A CFD also knows as a Contract for Difference, is an instrument in the field of finance that enables investors to take advantage in the stock, index or commodity price when changes occur. One can sell or buy a CFD even when one does not physically own the asset. This means, investors like it since one can take short-term positions and make day trades at the go. CFDs are a product of leverage. Traders are given the chance to speculate on the direction that a market could be headed while having to place a fraction of the position’s face value that one would do in the future markets, FX or equity.
CFDs from actual Assets
CFDs are different from selling or buying actual assets. When dealing with CFDs, one doesn’t really own the asset. Simply put, what happens is one is taking position on the assets price. Alternatively it can be said that one is placing a bet on what the asset’s price is and what it will be in that one does not have to buy the real asset and wait for the results.
Growth of CFD Trading
Going by the last few years, trading in CFDs has gained popularity a lot. This in part can be attributed to the convenience of taking positions by the use of this financial instrument. Most people are also coming to terms with how to use this financial instrument to help them make investments so as to earn money. CFDs give a lot of options and flexibility and that is why many are in turn joining online brokerage companies; such as CMC Markets, that help them trade in all asset types such as indices, stocks, forex, commodities and futures. Using CFDs, there is no set limit to what one can trade.
Day Trading vs. CFD Trading
Compared to Day Trading, CFD trading has some several advantages. One of the advantages is with regards to commissions and fees. CFD trading keeps both of them on the low end. The brokerage company does not have to go into any process of purchasing the asset when an investor has purchased it. This means that they can carry out your position with ease since not much is involved. This helps keep fees low for the investor.
Swing trading and day trading require more often than not that the trader take the asset’s ownership physically. This means that the brokerage has to take additional steps so as to finalize the transaction which means, your position as an investor will suffer some delays.
Both a day trade and CFD react to price fluctuations of the same nature. This means that the investor has the option of carrying out day trade using CFDs. This will result in an added benefit of a lower overhead.
CFD trading is simple and the practice is catching on very fast with more and more people getting to learn about it and making investments with its help. It’s a financial instrument that is revolutionizing how trade is been carried out.
Recently in Germany, the German financial regulator of markets; BaFin, had its head talking about prohibition. The financial product in question to be prohibited was a certificate that is distributed to retail investors in banks. This information was published in Die Welt; a German newspaper. BaFin was moving to prohibit the product because they feel it’s unsuitable to the retail investors. They see it as been too complex. BaFin also stated that since CFDs and other binary options are catching on in Germany quickly, they will closely monitor their development and move to intervene in the future.
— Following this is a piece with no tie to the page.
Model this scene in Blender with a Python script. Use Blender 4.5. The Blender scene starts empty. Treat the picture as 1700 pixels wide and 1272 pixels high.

Although BaFin did not go into the details of how they would intervene in the near future, it is safe to assume that they have a range of options to go by. They could reduce the leverage say from 400 to about 50. They could move to monitor broker execution more closely and come up with account airbags that would ensure traders don’t lose more than that which is in their accounts. They could even prohibit the trade of CFDs entirely.
As of the moment, BaFin has no plans on how to precisely go over the matter, but this could change. If there were to be some sort of a scandal in the German market and the press gets wind of the issue and moves to air it, BaFin will be forced into action and they would most definitely do something about it. In Germany there is a tendency to reduce trading in certificates and CFDs so as to bring the volume to exchanges that are regulated such as the EUREX and Deutsche Borse. It is projected that in the next two years or so, we will be able to see the kind of intervention that BaFin said they would implement.